Each target date allocation is created and retired according to a pre-determined schedule related to the relevant target date.

The Statistics presented are defined as follows. Standard Deviation measures the average deviations of a return series from its mean, and is often used as a measure of risk. Downside Risk is calculated in the same manner as Standard Deviation, but only those observations below the mean are used in the calculation. Beta is a measure of systematic risk, or the sensitivity of a manager to movements in the benchmark. A beta of 1 implies that you can expect the movement of a manager’s return series to match that of the benchmark used to measure beta. Maximum Drawdown measures the largest percentage decline from a peak to a trough.
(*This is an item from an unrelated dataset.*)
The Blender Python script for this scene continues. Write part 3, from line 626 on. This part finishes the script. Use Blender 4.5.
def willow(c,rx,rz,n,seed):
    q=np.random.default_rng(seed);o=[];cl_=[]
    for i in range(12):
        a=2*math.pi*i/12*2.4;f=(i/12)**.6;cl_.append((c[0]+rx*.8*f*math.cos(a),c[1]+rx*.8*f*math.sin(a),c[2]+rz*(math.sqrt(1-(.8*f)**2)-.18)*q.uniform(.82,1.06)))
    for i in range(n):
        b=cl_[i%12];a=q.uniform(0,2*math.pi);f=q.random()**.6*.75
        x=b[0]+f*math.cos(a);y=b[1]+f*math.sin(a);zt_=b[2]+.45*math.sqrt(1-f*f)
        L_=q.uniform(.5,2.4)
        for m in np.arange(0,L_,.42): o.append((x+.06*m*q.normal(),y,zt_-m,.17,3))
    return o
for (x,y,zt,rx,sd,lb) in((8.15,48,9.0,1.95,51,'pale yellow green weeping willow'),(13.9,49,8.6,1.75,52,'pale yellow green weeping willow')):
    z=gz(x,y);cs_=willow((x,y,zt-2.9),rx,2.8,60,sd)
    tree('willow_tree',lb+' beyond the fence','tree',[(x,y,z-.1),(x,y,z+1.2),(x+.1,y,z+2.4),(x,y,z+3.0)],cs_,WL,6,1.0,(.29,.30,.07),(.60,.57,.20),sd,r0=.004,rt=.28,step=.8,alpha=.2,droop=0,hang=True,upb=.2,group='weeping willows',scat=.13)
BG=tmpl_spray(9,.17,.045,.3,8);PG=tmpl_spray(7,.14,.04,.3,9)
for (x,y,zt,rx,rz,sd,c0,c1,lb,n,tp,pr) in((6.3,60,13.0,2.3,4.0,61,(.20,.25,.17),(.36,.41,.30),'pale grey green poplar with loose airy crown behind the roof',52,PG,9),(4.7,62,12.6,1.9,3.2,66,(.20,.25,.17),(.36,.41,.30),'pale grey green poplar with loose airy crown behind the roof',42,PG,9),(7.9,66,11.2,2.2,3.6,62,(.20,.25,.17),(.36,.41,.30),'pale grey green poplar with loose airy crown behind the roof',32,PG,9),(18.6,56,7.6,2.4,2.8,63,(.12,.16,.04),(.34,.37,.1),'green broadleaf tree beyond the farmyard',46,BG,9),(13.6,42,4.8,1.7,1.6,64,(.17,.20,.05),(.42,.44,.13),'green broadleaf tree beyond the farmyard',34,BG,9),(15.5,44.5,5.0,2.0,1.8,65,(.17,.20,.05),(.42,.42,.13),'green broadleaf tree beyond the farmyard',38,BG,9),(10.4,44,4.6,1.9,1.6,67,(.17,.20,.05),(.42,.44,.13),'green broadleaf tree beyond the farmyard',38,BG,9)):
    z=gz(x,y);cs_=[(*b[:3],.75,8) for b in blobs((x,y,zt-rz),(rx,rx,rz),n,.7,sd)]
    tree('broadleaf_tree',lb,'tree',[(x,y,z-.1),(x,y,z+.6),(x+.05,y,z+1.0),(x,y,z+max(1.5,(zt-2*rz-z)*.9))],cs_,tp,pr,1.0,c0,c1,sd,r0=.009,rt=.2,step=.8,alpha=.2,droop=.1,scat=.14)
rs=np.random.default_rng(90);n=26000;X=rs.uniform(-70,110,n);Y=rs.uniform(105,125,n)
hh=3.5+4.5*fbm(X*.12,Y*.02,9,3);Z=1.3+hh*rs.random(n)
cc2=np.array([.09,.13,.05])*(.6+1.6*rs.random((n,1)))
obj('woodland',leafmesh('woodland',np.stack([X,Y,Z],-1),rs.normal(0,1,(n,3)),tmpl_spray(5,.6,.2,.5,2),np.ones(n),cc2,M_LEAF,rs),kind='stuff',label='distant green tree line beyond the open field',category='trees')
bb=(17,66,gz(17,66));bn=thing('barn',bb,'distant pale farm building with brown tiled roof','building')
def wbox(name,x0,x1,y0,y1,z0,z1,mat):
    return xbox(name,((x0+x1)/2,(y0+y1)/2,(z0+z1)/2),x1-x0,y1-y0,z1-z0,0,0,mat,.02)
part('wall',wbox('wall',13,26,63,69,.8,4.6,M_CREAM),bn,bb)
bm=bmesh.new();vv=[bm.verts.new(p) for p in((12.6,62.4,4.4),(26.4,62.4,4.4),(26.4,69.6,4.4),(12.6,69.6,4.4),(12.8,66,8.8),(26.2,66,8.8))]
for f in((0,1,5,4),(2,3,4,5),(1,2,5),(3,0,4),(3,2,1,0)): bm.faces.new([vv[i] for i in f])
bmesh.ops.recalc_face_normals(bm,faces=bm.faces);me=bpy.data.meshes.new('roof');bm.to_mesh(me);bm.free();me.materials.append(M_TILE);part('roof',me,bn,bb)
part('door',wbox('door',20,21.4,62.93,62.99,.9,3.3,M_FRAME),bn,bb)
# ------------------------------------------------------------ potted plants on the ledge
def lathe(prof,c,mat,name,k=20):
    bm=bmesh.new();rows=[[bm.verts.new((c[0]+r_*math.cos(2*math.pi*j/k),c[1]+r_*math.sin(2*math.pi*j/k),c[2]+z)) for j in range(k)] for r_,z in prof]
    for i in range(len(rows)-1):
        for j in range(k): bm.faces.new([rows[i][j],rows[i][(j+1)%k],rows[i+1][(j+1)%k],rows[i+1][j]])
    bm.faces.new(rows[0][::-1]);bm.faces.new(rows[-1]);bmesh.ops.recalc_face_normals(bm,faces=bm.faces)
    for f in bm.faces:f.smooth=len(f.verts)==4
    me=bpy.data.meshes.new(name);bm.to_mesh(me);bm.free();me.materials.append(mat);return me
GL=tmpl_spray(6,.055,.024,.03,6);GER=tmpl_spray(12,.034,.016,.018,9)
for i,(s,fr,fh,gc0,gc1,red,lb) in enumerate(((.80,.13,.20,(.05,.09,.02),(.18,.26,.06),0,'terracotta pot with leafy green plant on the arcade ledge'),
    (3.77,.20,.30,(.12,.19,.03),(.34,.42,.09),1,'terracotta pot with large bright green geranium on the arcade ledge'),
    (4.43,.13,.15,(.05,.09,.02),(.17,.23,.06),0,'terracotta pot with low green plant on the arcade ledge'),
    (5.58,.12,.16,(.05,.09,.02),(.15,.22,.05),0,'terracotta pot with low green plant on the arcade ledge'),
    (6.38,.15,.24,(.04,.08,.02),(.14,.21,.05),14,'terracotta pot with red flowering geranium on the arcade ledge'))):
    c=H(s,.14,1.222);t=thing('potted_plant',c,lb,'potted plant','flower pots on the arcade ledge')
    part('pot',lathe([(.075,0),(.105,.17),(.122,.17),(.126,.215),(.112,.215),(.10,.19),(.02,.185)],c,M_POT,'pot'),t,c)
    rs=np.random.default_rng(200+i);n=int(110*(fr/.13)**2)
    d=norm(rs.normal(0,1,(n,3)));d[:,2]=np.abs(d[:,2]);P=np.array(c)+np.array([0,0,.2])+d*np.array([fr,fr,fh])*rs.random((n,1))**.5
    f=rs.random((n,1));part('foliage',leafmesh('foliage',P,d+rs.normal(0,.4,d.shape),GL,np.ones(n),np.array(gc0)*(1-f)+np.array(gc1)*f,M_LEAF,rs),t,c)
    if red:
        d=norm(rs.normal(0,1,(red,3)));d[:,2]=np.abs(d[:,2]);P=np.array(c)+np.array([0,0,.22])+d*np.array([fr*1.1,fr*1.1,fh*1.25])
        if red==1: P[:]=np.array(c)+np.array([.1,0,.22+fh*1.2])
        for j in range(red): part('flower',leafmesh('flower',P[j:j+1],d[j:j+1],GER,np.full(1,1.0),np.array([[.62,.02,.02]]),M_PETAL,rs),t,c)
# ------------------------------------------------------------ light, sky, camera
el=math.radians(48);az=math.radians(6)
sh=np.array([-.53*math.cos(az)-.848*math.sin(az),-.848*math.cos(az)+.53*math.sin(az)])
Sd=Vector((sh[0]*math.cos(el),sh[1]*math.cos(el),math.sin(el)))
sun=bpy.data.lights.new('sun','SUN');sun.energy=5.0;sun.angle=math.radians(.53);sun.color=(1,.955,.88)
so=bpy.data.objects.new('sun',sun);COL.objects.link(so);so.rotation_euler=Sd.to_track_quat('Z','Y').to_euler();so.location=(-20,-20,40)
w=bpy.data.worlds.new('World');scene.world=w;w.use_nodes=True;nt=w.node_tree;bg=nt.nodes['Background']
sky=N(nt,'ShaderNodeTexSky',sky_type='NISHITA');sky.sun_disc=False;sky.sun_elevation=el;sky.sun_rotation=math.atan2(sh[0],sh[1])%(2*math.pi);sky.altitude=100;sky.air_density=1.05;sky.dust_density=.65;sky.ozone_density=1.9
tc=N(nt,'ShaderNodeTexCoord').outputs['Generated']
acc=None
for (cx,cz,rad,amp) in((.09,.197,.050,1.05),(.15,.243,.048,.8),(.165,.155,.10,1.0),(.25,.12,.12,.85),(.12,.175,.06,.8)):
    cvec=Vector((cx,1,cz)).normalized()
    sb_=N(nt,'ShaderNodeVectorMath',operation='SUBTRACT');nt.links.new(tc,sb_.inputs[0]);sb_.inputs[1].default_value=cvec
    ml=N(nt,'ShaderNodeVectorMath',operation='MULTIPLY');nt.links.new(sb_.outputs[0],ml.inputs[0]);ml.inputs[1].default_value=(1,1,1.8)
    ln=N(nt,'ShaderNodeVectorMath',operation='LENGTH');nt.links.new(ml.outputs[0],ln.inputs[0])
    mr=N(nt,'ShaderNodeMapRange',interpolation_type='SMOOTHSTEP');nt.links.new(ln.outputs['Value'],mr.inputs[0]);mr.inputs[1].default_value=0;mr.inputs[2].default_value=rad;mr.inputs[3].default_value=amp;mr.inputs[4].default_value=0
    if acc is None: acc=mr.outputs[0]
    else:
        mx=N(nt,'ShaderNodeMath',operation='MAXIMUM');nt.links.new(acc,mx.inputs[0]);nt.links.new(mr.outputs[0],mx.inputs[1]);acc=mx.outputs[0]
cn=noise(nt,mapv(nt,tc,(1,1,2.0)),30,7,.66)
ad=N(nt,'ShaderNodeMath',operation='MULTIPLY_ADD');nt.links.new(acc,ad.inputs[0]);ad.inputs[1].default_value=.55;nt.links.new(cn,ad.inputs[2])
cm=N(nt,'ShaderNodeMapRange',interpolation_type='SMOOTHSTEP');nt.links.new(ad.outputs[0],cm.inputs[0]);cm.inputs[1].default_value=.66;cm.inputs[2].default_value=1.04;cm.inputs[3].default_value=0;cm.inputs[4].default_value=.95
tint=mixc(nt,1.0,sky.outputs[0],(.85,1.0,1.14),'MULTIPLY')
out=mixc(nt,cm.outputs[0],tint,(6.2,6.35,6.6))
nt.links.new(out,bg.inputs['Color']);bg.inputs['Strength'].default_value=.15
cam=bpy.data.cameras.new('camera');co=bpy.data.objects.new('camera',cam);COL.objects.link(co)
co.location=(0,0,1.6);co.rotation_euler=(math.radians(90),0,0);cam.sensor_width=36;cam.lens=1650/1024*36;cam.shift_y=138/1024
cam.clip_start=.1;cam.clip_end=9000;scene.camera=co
The cumulative effect of fees and expenses can substantially reduce the growth of your retirement savings. Visit the Department of Labor’s Web site for an example showing the long-term effect of fees and expenses at http://www.dol.gov/ebsa/publications/401k employee.html. Fees and expenses are only one of the many factors to consider when you decide to invest in an option. You may also want to think about whether an investment in a particular option, along with your other investments, will help you achieve your financial goals.

Past Performance is no guarantee of future results. Investments are subject to risk, and any of Stadion's investment strategies may lose money.